September 20, 2024
PALESKY TAX CAP

Town official bashes tax cap Palesky proposal ‘anti-business’

DOVER-FOXCROFT – Town Manager Jack Clukey doesn’t have to be a wizard to predict the future of his small community under the Palesky tax-cap initiative.

He envisions a town with a skeleton crew, fewer services, and more user fees to replace the revenue lost under the tax cap.

“It’s really got the potential to create a wave of negative economic consequences,” Clukey said recently.

While Clukey and other municipal officials recognize that Maine residents need property-tax relief, they say that relief should not come at the expense of essential services and local jobs.

“The Palesky concept under the best-case scenario is simply unworkable,” Clukey said.

The tax initiative, which will be on the November ballot, will ask if voters want to limit property taxes to 1 percent of the assessed value of the property. If approved, the maximum tax rate for Maine communities would be 10 mills, or $10 per $1,000 of valuation.

Clukey said proponents of the tax initiative have not explained how reducing his town’s budget by one-half, or $1.3 million, would be workable. Today the town pays more than 10 mills for education and county taxes, so there would be nothing left for the operation of municipal government under the Palesky program, he said.

“A proposal that does not offer a plan to address its consequences is poor public policy,” Clukey said.

Among those consequences would be the loss of jobs and the potential for higher insurance premiums for municipalities, businesses and property owners if the police and fire departments were scaled down.

While property taxpayers would see some tax relief, they likely would pay new user fees for town services and facilities, according to the town manager.
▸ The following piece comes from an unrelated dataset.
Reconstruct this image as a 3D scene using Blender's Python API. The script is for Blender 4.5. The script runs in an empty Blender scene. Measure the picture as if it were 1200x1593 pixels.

He declined to be specific about what those fees may be, saying the selectmen and residents would have a say in what town operations would be funded by fees.

Clukey said he thought these user fees, which could be imposed for fire protection and solid-waste disposal among other services, would send an anti-business message.

The change also would strip a community’s ability to make local decisions, Clukey said. For example, if Dover-Foxcroft residents wanted to put more funds into local road improvement, they would not be able to do so legally if it caused the town to exceed the tax cap.

Another effect of the tax cap would be the incentive to convert tax-exempt property to taxable status, Clukey said. If taxes are capped at 1 percent, the state might not afford to allow existing tax-exempt properties to remain tax exempt, he said.

“Requiring many charitable organizations to become taxable or to pay high user fees will further burden many of our social programs that are barely able to operate under current conditions,” Clukey said. Donations to social service agencies and local organizations also would be affected.

For Womancare Aegis of Dover-Foxcroft, a community-based organization working to end domestic violence, the local funds are critical. Although Dover-Foxcroft no longer donates to the organization, several other communities do support the effort. The local funds serve as seed money for state and federal funds, Cynthia Freeman Cyr, resource development coordinator, said. Since most of the state and federal funds have restricted uses, the local funds also can be used in emergency situations, she said.

There are fair ways to bring about property-tax relief, but this isn’t one of them, Cyr said.

Clukey agrees. “A constructive approach to tax reform is not one that creates a whole set of new problems for our state to address,” he said. “Nor is it one that offers no plan to deal with its severe impacts.”